### DATA EXTRACT ###

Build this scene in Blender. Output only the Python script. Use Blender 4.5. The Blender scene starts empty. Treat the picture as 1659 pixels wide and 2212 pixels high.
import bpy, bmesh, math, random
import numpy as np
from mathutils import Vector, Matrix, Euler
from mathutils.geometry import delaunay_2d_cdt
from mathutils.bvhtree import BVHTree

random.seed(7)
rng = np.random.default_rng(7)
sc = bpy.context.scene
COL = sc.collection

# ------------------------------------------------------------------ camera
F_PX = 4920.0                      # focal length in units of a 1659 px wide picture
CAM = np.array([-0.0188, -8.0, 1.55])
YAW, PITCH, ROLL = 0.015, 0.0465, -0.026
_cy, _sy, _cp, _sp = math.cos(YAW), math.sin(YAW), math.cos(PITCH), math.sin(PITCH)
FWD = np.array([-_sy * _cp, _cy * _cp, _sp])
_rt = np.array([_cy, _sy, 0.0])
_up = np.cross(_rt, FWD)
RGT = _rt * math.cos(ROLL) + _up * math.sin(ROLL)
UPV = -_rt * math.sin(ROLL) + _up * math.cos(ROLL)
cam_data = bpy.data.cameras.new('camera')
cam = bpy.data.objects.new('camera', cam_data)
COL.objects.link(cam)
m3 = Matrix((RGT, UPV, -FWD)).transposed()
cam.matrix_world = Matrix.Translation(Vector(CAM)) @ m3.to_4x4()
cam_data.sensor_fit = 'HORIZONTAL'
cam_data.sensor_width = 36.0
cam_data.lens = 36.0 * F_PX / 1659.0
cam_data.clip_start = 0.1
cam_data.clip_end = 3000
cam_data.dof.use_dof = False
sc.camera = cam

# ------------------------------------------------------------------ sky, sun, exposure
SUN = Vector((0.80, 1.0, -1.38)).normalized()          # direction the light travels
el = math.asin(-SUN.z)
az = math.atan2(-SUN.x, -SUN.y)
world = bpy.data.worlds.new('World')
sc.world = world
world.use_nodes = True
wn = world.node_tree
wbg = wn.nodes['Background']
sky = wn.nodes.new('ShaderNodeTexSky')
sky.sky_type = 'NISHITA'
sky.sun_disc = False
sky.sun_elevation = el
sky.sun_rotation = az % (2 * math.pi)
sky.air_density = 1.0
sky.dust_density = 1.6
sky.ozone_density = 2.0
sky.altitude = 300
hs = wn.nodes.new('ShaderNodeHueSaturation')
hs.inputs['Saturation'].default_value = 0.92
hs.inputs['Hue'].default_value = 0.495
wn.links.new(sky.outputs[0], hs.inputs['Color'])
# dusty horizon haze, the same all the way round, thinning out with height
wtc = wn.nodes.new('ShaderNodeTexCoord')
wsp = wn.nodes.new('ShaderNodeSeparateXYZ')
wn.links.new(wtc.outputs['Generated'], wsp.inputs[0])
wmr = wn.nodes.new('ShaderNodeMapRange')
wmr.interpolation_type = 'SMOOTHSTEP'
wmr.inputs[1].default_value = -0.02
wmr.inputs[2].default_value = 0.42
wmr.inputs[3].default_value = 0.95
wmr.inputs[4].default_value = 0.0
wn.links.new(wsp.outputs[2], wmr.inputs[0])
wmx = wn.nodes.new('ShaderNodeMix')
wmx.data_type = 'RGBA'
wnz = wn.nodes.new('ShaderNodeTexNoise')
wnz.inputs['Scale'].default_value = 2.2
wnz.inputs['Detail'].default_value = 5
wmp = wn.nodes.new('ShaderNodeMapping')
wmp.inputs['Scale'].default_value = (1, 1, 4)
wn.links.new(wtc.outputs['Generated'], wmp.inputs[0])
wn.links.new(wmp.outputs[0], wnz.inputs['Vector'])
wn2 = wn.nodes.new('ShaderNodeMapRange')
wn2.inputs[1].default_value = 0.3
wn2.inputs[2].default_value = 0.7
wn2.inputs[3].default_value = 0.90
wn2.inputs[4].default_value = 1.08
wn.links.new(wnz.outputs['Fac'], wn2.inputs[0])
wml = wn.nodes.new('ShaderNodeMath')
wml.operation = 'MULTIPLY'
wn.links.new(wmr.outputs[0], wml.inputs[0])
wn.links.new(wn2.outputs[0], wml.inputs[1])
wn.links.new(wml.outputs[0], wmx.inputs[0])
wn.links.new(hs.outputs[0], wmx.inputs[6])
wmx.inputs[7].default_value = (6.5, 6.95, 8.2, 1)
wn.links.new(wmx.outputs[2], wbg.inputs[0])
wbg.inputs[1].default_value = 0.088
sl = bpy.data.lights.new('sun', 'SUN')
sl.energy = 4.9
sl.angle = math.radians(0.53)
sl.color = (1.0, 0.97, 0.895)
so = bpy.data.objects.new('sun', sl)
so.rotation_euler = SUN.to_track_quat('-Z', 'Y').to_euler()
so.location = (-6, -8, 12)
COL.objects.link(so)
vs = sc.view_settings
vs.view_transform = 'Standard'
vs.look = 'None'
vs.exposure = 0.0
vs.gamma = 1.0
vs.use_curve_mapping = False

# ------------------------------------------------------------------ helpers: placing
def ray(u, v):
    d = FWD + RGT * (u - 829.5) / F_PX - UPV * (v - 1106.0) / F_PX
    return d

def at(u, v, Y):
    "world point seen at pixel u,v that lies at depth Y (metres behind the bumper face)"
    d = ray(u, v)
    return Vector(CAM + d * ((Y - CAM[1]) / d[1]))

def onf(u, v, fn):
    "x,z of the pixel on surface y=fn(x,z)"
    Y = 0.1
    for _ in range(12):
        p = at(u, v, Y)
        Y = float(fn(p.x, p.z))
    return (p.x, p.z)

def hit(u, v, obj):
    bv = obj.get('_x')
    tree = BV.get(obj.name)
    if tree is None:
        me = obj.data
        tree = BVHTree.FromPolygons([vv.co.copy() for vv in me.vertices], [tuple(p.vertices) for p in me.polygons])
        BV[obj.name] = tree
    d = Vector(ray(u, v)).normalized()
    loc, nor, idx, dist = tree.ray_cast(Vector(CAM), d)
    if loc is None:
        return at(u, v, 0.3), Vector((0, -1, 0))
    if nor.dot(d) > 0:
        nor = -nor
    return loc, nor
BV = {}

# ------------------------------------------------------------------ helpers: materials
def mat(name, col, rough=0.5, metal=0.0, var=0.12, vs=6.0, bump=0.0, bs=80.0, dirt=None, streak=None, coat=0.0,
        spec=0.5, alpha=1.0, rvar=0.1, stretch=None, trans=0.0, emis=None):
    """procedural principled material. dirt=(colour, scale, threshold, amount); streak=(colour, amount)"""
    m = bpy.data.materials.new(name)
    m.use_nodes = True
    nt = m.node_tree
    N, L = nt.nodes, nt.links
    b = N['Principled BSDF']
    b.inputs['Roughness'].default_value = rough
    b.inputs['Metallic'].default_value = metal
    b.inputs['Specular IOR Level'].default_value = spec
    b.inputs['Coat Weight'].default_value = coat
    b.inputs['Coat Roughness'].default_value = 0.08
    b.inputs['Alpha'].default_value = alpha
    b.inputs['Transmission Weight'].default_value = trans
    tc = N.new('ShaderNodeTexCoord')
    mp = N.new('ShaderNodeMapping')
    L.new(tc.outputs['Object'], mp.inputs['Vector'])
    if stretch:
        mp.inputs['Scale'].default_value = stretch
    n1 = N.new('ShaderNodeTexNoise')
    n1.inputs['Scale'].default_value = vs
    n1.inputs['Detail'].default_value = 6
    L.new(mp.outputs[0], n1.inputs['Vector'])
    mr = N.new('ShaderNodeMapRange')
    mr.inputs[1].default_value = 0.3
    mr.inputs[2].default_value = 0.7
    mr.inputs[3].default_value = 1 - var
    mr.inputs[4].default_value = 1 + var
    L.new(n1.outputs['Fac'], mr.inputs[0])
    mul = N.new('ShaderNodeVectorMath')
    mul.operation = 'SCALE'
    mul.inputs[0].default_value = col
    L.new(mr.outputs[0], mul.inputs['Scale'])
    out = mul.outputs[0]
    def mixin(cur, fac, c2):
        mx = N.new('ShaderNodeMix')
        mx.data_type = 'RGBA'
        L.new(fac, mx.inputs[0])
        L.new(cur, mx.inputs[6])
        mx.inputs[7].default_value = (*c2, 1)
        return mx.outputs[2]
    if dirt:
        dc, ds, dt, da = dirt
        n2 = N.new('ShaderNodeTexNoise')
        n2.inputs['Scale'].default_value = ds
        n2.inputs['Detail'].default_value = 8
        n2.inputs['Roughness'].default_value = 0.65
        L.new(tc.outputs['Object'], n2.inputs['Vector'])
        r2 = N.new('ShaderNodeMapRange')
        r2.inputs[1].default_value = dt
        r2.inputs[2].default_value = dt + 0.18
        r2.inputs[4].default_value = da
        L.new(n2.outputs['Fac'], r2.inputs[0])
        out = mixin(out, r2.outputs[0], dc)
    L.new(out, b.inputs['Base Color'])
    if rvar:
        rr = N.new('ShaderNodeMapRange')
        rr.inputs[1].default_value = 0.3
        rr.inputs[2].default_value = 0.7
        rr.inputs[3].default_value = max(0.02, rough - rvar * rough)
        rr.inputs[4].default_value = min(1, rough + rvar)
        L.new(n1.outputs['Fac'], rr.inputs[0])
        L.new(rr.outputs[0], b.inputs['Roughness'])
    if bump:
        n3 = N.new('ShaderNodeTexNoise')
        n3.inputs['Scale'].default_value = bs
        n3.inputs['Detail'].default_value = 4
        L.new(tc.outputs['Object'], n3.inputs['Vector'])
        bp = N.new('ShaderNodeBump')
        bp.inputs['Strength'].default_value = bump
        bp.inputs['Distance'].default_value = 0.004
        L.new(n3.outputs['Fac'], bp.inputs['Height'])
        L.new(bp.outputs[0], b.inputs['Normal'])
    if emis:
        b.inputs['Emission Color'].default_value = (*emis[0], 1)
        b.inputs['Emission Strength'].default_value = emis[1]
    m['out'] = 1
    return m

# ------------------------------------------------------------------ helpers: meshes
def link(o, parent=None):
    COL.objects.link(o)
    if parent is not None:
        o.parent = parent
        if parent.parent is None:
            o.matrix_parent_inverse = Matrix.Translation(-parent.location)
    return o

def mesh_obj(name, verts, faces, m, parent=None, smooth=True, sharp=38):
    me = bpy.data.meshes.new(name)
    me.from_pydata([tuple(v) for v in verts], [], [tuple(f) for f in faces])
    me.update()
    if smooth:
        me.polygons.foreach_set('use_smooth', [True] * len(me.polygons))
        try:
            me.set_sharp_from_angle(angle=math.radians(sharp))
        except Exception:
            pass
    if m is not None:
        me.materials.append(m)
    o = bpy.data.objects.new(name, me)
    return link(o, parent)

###

◆ **JOB**
Look through the material and copy each line that has "wide".

◆ **WRITTEN ANSWER**
Build this scene in Blender. Output only the Python script. Use Blender 4.5. The Blender scene starts empty. Treat the picture as 1659 pixels wide and 2212 pixels high.
F_PX = 4920.0                      # focal length in units of a 1659 px wide picture